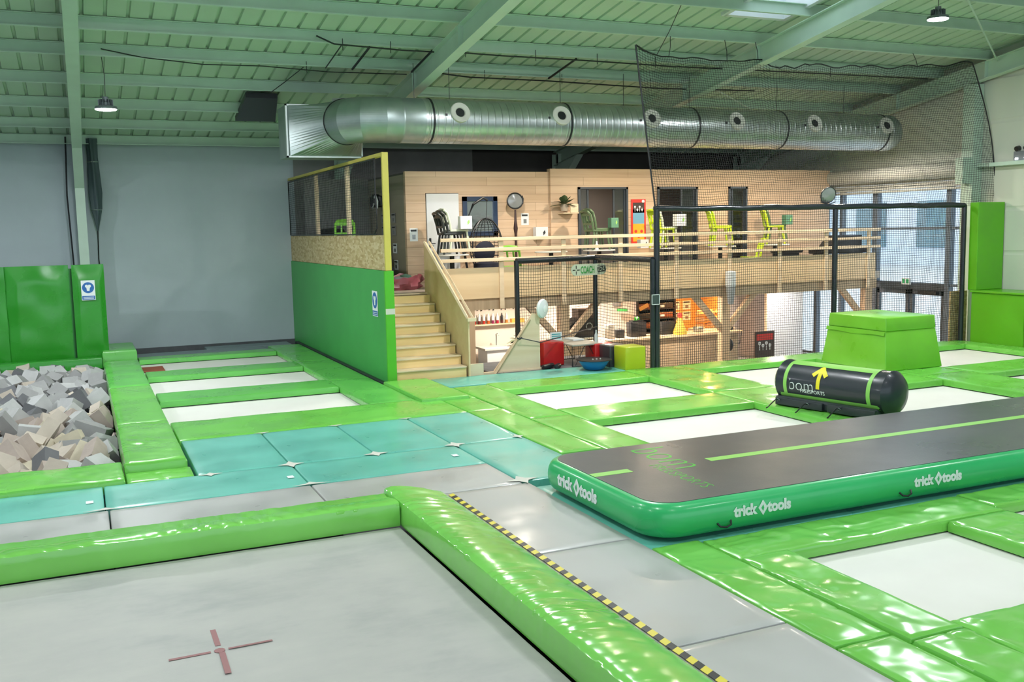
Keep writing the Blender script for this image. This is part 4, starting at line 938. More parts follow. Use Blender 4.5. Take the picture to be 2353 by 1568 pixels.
for x, mats_, nm in ((7.2, ('chairblack', 'chairblack', 'chairwhite'), 'beside the white door'), (10.74, ('chairgreen', 'chairgreen'), 'before the first sliding window'), (12.5, ('chairlime', 'chairwhite'), 'beside the red poster'), (14.1, ('chairlime', 'chairlime'), 'before the narrow window'), (15.72, ('chairlime', 'chairgreen'), 'farthest to the right')):
    for k, mt in enumerate(mats_):
        cn = {'chairblack': 'black', 'chairwhite': 'whitish lime', 'chairgreen': 'dark green', 'chairlime': 'lime'}[mt]
        chair(mt, x+k*0.07, 19.55+k*0.0, TZ+k*0.035, 0.0 if x < 14 else -0.45, cn+' plastic chair on the table '+nm+(', lowest of its stack' if k == 0 else (', topmost of its stack' if k == len(mats_)-1 else ', middle of its stack')))
chair('chairlime', 14.75, 19.15, 1.4, 2.7, 'lime plastic chair standing on the floor behind the rails by the narrow window', 'plastic chairs on the mezzanine floor')
chair('chairfresh', 8.5, 19.1, 1.4, 0.8, 'fresh green plastic chair standing on the floor behind the rails near the disc lamp', 'plastic chairs on the mezzanine floor')
chair('chairfresh', 5.25, 20.8, 2.03, -1.9, 'fresh green plastic chair seen through the yellow framed net', 'plastic chairs on the mezzanine floor')
tag(MB().box(4.98, 5.62, 20.4, 21.4, 1.4, 2.03, 0.02).build('dark_cabinet', 'steel'), 'low dark cabinet seen through the yellow framed net', 'cabinet')
tag(MB().lathe([(0, -0.09), (0.25, -0.08), (0.33, 0.0), (0.28, 0.1), (0, 0.13)], n=24).build('round_pouf', 'black', None, True, loc=(5.34, 22.3, 2.62)), 'black round padded seat seen through the yellow framed net', 'seat')
tag(MB().box(5.0, 5.68, 21.9, 22.7, 1.4, 2.53).build('pale_cupboard', 'wallmid'), 'pale cupboard under the black round seat behind the framed net', 'cupboard')
tag(MB().box(-0.12, 0.12, -0.15, 0.15, 0, 0.3, 0.01).build('white_carton', 'white', None, loc=(5.1, 21.25, 2.03)), 'white carton beside the fresh green chair behind the framed net', 'box')
def card_box(x, y, z, w_, h_, mat, lb, mark='green'):
    t = thing('card_box', lb, 'box', (x, y, z), 0, 'small boxes set on the chairs and wall')
    MB().box(-w_/2, w_/2, -0.08, 0.08, 0, h_, 0.004).build('body', mat, t)
    MB().poly([(w_*0.12, -0.083, h_*0.3), (w_*0.3, -0.083, h_*0.5), (w_*0.25, -0.083, h_*0.75), (w_*0.08, -0.083, h_*0.55)], (0, 0.002, 0)).build('printed_mark', 'lime' if mark == 'green' else 'steel', t)
card_box(7.47, 19.3, 2.66, 0.26, 0.27, 'white', 'white box on the seats of the dark stacked chairs')
card_box(12.82, 19.3, 2.63, 0.27, 0.27, 'white', 'white box on the seats of the chairs beside the red poster')
card_box(11.05, 19.3, 2.62, 0.19, 0.22, simple('boxgreen', (0.09, 0.22, 0.14), 0.5), 'green box on the seats of the dark green chairs')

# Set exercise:
Restate the listing above word for word, and skip the pictures.

# Answer for the task:
Keep writing the Blender script for this image. This is part 4, starting at line 938. More parts follow. Use Blender 4.5. Take the picture to be 2353 by 1568 pixels.
for x, mats_, nm in ((7.2, ('chairblack', 'chairblack', 'chairwhite'), 'beside the white door'), (10.74, ('chairgreen', 'chairgreen'), 'before the first sliding window'), (12.5, ('chairlime', 'chairwhite'), 'beside the red poster'), (14.1, ('chairlime', 'chairlime'), 'before the narrow window'), (15.72, ('chairlime', 'chairgreen'), 'farthest to the right')):
    for k, mt in enumerate(mats_):
        cn = {'chairblack': 'black', 'chairwhite': 'whitish lime', 'chairgreen': 'dark green', 'chairlime': 'lime'}[mt]
        chair(mt, x+k*0.07, 19.55+k*0.0, TZ+k*0.035, 0.0 if x < 14 else -0.45, cn+' plastic chair on the table '+nm+(', lowest of its stack' if k == 0 else (', topmost of its stack' if k == len(mats_)-1 else ', middle of its stack')))
chair('chairlime', 14.75, 19.15, 1.4, 2.7, 'lime plastic chair standing on the floor behind the rails by the narrow window', 'plastic chairs on the mezzanine floor')
chair('chairfresh', 8.5, 19.1, 1.4, 0.8, 'fresh green plastic chair standing on the floor behind the rails near the disc lamp', 'plastic chairs on the mezzanine floor')
chair('chairfresh', 5.25, 20.8, 2.03, -1.9, 'fresh green plastic chair seen through the yellow framed net', 'plastic chairs on the mezzanine floor')
tag(MB().box(4.98, 5.62, 20.4, 21.4, 1.4, 2.03, 0.02).build('dark_cabinet', 'steel'), 'low dark cabinet seen through the yellow framed net', 'cabinet')
tag(MB().lathe([(0, -0.09), (0.25, -0.08), (0.33, 0.0), (0.28, 0.1), (0, 0.13)], n=24).build('round_pouf', 'black', None, True, loc=(5.34, 22.3, 2.62)), 'black round padded seat seen through the yellow framed net', 'seat')
tag(MB().box(5.0, 5.68, 21.9, 22.7, 1.4, 2.53).build('pale_cupboard', 'wallmid'), 'pale cupboard under the black round seat behind the framed net', 'cupboard')
tag(MB().box(-0.12, 0.12, -0.15, 0.15, 0, 0.3, 0.01).build('white_carton', 'white', None, loc=(5.1, 21.25, 2.03)), 'white carton beside the fresh green chair behind the framed net', 'box')
def card_box(x, y, z, w_, h_, mat, lb, mark='green'):
    t = thing('card_box', lb, 'box', (x, y, z), 0, 'small boxes set on the chairs and wall')
    MB().box(-w_/2, w_/2, -0.08, 0.08, 0, h_, 0.004).build('body', mat, t)
    MB().poly([(w_*0.12, -0.083, h_*0.3), (w_*0.3, -0.083, h_*0.5), (w_*0.25, -0.083, h_*0.75), (w_*0.08, -0.083, h_*0.55)], (0, 0.002, 0)).build('printed_mark', 'lime' if mark == 'green' else 'steel', t)
card_box(7.47, 19.3, 2.66, 0.26, 0.27, 'white', 'white box on the seats of the dark stacked chairs')
card_box(12.82, 19.3, 2.63, 0.27, 0.27, 'white', 'white box on the seats of the chairs beside the red poster')
card_box(11.05, 19.3, 2.62, 0.19, 0.22, simple('boxgreen', (0.09, 0.22, 0.14), 0.5), 'green box on the seats of the dark green chairs')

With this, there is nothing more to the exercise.